[begin DATASET EXCERPT]

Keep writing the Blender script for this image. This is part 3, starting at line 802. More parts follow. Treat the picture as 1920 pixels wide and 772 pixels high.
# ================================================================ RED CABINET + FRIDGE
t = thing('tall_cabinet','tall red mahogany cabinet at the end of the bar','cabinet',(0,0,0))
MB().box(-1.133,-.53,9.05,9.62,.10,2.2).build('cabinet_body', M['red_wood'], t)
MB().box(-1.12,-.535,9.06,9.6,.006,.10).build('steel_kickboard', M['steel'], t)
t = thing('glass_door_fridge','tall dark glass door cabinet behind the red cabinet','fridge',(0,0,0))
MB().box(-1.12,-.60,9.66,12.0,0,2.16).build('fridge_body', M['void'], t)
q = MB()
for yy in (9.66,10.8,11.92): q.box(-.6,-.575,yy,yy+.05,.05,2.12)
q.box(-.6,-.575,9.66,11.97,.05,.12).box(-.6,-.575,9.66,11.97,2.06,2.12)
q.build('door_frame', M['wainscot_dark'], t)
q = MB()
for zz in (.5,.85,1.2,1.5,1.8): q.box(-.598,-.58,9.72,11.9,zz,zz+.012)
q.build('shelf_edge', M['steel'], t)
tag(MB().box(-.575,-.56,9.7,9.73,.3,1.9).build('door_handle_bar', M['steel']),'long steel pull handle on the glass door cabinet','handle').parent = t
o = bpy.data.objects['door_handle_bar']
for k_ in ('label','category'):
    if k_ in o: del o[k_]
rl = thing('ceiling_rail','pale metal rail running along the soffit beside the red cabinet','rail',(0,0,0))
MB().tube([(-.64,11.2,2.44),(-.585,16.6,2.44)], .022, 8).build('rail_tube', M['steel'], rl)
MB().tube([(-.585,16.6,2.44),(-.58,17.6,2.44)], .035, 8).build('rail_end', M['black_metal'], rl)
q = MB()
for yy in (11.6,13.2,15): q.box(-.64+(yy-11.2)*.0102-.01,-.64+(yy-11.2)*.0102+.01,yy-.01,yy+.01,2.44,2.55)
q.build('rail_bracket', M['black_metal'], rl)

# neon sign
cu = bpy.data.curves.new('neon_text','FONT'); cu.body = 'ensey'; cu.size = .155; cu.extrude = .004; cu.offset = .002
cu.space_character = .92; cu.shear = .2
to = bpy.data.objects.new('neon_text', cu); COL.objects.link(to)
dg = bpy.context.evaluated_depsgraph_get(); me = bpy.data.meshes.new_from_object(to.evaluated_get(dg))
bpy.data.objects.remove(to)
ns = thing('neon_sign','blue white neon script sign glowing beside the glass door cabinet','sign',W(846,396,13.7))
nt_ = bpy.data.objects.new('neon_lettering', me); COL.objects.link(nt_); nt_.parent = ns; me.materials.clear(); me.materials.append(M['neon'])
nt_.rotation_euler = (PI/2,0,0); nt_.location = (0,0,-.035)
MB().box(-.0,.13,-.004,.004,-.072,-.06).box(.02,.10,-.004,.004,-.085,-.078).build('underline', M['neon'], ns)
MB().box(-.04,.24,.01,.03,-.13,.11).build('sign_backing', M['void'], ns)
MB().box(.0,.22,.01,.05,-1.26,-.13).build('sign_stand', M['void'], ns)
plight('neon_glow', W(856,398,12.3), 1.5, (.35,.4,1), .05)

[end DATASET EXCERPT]

Everything from the first line above through the line that contains "q.build('rail_bracket', M['black_metal'], rl)" should be duplicated exactly, please, and nothing beyond it.

◆ **TASK OUTPUT**:
Keep writing the Blender script for this image. This is part 3, starting at line 802. More parts follow. Treat the picture as 1920 pixels wide and 772 pixels high.
# ================================================================ RED CABINET + FRIDGE
t = thing('tall_cabinet','tall red mahogany cabinet at the end of the bar','cabinet',(0,0,0))
MB().box(-1.133,-.53,9.05,9.62,.10,2.2).build('cabinet_body', M['red_wood'], t)
MB().box(-1.12,-.535,9.06,9.6,.006,.10).build('steel_kickboard', M['steel'], t)
t = thing('glass_door_fridge','tall dark glass door cabinet behind the red cabinet','fridge',(0,0,0))
MB().box(-1.12,-.60,9.66,12.0,0,2.16).build('fridge_body', M['void'], t)
q = MB()
for yy in (9.66,10.8,11.92): q.box(-.6,-.575,yy,yy+.05,.05,2.12)
q.box(-.6,-.575,9.66,11.97,.05,.12).box(-.6,-.575,9.66,11.97,2.06,2.12)
q.build('door_frame', M['wainscot_dark'], t)
q = MB()
for zz in (.5,.85,1.2,1.5,1.8): q.box(-.598,-.58,9.72,11.9,zz,zz+.012)
q.build('shelf_edge', M['steel'], t)
tag(MB().box(-.575,-.56,9.7,9.73,.3,1.9).build('door_handle_bar', M['steel']),'long steel pull handle on the glass door cabinet','handle').parent = t
o = bpy.data.objects['door_handle_bar']
for k_ in ('label','category'):
    if k_ in o: del o[k_]
rl = thing('ceiling_rail','pale metal rail running along the soffit beside the red cabinet','rail',(0,0,0))
MB().tube([(-.64,11.2,2.44),(-.585,16.6,2.44)], .022, 8).build('rail_tube', M['steel'], rl)
MB().tube([(-.585,16.6,2.44),(-.58,17.6,2.44)], .035, 8).build('rail_end', M['black_metal'], rl)
q = MB()
for yy in (11.6,13.2,15): q.box(-.64+(yy-11.2)*.0102-.01,-.64+(yy-11.2)*.0102+.01,yy-.01,yy+.01,2.44,2.55)
q.build('rail_bracket', M['black_metal'], rl)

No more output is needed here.